-- BEGIN EXERCISE MATERIALS --

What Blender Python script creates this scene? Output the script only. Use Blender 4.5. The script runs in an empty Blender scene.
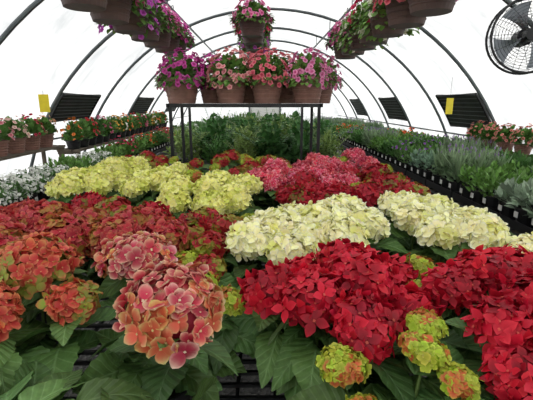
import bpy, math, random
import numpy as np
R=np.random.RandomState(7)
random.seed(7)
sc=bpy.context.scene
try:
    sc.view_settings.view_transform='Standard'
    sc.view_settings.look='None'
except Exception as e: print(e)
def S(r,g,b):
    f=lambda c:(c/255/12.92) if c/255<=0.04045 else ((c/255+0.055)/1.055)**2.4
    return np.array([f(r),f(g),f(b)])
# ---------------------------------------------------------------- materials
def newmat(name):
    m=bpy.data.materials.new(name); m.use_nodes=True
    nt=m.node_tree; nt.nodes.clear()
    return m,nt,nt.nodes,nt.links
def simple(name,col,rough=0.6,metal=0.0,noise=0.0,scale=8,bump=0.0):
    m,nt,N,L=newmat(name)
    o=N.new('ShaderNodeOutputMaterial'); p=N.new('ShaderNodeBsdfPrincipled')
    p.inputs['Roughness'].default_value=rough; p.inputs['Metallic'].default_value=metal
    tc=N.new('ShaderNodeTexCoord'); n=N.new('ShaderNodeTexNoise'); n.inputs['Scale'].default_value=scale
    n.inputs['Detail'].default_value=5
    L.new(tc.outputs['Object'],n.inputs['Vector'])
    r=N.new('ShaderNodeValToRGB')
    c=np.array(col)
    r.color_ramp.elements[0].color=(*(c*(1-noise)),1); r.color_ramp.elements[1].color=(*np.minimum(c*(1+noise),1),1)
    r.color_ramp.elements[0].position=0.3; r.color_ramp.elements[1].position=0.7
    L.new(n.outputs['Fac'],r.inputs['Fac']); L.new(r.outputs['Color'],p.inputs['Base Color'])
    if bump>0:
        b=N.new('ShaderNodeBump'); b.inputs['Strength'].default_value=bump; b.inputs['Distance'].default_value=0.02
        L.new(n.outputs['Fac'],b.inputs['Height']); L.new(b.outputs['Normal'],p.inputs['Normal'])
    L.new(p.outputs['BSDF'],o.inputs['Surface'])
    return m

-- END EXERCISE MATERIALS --
-- BEGIN EXERCISE MATERIALS --

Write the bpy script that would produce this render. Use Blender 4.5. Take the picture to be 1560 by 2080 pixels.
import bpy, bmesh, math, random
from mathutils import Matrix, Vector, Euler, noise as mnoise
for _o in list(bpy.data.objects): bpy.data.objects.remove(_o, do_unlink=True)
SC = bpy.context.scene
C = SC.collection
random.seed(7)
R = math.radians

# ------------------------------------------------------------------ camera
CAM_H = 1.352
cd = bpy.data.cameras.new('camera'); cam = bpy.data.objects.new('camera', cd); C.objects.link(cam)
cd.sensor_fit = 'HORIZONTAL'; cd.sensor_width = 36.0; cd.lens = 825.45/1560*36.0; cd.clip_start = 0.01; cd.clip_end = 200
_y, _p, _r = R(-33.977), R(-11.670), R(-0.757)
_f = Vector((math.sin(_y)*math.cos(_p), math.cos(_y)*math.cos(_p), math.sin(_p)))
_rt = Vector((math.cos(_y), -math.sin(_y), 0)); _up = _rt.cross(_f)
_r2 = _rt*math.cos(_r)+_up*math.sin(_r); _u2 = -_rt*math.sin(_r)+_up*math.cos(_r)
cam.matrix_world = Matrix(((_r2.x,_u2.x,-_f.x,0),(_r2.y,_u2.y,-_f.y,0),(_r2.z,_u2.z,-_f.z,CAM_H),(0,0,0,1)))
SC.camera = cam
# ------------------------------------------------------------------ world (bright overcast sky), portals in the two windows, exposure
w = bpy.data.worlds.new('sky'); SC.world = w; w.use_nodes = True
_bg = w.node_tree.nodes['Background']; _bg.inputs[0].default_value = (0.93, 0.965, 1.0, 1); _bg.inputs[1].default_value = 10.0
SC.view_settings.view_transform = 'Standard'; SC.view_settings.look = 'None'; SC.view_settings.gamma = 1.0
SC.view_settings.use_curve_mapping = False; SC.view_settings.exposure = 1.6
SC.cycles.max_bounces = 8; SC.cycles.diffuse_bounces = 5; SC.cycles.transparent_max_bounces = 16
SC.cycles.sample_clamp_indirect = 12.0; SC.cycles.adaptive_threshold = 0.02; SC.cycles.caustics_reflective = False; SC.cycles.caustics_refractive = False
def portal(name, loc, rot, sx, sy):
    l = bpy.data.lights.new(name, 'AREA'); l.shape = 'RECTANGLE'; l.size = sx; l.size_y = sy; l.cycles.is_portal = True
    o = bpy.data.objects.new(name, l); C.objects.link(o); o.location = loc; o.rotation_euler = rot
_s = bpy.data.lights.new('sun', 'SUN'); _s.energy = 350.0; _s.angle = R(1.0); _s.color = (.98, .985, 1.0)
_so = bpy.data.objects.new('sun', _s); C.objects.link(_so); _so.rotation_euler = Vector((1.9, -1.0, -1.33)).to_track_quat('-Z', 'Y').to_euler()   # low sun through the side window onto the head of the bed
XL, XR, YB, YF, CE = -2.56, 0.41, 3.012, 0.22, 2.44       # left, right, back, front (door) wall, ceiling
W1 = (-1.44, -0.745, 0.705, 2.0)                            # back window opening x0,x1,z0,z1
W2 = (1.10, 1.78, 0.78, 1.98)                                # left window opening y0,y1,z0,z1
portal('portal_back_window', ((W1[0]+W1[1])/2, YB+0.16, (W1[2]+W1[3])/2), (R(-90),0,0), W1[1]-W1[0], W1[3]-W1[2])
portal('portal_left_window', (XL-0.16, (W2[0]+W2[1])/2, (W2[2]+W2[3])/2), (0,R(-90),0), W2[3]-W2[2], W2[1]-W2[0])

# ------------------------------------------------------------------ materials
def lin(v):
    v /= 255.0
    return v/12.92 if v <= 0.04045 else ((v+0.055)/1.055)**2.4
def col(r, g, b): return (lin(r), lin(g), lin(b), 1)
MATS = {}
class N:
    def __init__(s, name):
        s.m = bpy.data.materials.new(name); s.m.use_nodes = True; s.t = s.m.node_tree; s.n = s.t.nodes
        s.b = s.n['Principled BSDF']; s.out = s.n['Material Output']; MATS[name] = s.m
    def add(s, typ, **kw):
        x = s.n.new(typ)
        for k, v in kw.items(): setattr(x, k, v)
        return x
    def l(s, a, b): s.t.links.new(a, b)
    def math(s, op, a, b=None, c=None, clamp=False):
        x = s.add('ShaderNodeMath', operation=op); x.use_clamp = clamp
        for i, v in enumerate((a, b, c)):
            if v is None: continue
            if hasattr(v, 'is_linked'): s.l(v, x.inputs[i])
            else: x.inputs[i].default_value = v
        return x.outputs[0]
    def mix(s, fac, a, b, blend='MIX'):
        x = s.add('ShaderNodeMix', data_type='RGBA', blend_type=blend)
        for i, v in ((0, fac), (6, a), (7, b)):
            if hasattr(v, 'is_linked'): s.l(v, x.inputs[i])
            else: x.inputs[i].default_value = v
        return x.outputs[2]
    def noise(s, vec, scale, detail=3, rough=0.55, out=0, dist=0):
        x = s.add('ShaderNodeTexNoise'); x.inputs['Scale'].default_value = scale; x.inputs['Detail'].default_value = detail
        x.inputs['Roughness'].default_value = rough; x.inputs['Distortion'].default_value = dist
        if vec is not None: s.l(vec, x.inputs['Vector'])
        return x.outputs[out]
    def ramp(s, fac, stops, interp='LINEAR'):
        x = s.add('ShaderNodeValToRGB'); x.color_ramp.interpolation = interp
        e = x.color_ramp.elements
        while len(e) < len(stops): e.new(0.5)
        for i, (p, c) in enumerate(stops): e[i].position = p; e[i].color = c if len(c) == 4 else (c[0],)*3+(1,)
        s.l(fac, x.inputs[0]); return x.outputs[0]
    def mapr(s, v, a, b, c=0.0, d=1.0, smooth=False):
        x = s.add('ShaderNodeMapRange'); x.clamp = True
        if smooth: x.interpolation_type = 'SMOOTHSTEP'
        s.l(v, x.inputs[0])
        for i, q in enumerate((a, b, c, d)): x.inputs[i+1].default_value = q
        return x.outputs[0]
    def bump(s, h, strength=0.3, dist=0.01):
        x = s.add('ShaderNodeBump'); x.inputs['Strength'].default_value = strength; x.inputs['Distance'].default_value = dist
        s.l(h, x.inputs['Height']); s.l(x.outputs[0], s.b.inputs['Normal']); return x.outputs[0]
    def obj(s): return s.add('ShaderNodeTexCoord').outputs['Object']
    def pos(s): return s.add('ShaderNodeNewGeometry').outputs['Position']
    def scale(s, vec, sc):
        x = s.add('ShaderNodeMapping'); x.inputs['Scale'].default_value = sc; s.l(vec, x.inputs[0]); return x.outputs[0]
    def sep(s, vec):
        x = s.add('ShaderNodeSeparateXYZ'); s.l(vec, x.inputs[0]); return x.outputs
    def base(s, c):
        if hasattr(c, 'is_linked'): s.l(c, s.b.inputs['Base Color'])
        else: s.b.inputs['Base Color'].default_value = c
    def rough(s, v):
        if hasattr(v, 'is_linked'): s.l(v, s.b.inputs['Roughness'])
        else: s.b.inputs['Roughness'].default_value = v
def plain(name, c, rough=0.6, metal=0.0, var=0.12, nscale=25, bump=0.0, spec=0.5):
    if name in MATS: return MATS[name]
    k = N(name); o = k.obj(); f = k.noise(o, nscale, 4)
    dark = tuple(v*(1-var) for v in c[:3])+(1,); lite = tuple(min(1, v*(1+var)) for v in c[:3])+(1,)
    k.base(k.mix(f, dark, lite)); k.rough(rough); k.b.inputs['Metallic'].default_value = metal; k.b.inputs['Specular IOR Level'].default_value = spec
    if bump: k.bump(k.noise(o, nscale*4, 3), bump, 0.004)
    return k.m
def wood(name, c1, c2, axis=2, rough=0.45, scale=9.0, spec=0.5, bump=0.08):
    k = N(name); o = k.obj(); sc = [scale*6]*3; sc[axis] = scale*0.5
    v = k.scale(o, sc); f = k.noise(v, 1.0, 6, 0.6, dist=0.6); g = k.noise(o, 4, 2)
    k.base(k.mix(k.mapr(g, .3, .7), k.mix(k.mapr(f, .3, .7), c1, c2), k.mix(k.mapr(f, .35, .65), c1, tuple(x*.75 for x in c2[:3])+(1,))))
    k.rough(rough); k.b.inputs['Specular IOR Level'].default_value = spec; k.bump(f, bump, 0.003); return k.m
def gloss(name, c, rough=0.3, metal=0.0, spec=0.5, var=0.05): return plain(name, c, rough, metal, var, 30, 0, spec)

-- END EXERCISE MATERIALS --
-- BEGIN EXERCISE MATERIALS --

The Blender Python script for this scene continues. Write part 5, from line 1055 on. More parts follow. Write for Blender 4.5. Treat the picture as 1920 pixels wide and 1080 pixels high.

-- END EXERCISE MATERIALS --

*EXERCISE:* Above are the records; from them, give again exactly the lines from the one containing "Write the bpy" through the one containing "R = math.radians", both included.

*RESPONSE TO THE EXERCISE:*
Write the bpy script that would produce this render. Use Blender 4.5. Take the picture to be 1560 by 2080 pixels.
import bpy, bmesh, math, random
from mathutils import Matrix, Vector, Euler, noise as mnoise
for _o in list(bpy.data.objects): bpy.data.objects.remove(_o, do_unlink=True)
SC = bpy.context.scene
C = SC.collection
random.seed(7)
R = math.radians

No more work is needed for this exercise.